Hypothesis testing is a useful framework but should not be the only tool: - **For exploration**: descriptive stats, visualization. - **For confirmation**: pre-registered hypothesis tests. - **For estimation**: confidence intervals. - **For comparison**: effect sizes. - **For prediction**: regression and validation.

**Power and sample size:**

Before testing, consider: - Expected effect size: small (0.2), medium (0.5), large (0.8). - Target power: usually 80%. - α: usually 0.05. - This determines required sample size.

| Effect (d) | n for 80% power | |---|---| | 0.2 | ~196 | | 0.5 | ~32 | | 0.8 | ~13 |

**Common misinterpretations:**

❌ "P-value < 0.05 proves the alternative hypothesis." ✓ "Data is inconsistent with the null at this significance level."

❌ "Failure to reject null means null is true." ✓ "Insufficient evidence to detect an effect with current data."

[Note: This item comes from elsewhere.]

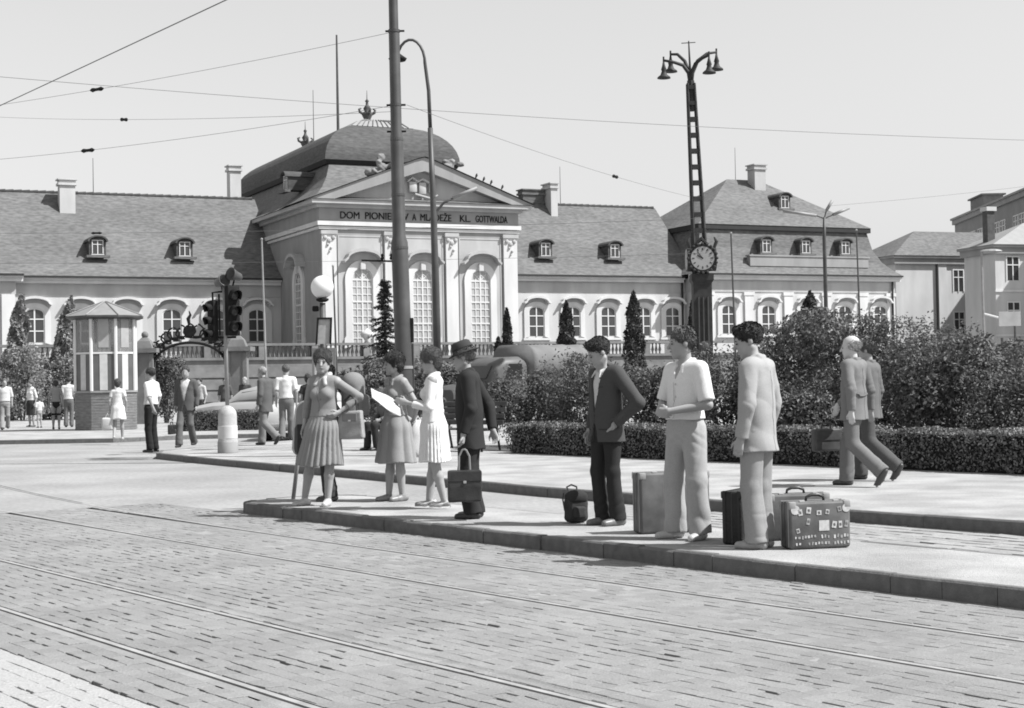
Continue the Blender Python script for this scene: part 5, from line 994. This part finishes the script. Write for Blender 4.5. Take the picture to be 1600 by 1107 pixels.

❌ "Statistical significance = practical significance." ✓ "Statistical and practical significance are independent; both matter."

**Resources:**

- Cohen "Statistical Power Analysis" - classic on power and effect size. - ASA Statement on p-values (2016) - modern best practices. - Pre-registration platforms: AsPredicted, OSF.

**Tools:**

- **Excel**: limited; use T.TEST, Z.TEST, CHISQ.TEST. - **R**: comprehensive; t.test, prop.test, chisq.test, aov, etc. - **Python (scipy.stats)**: ttest_1samp, ttest_ind, chi2_contingency. - **SPSS**: menu-driven testing options. - **JASP**: free, modern Bayesian-friendly.

Common mistakes to avoid

  • Treating statistical significance as practical importance. They're different.
  • Multiple testing without correction. Inflates Type I error.
  • P-hacking: stopping when significant or running many tests until one works.
  • HARKing: hypothesizing after results are known.
  • Equating non-significant with null hypothesis being true.
  • Using wrong test for data type. Z-test for proportions, t for means, chi-square for categorical.
  • Reporting only p-value without effect size and CI.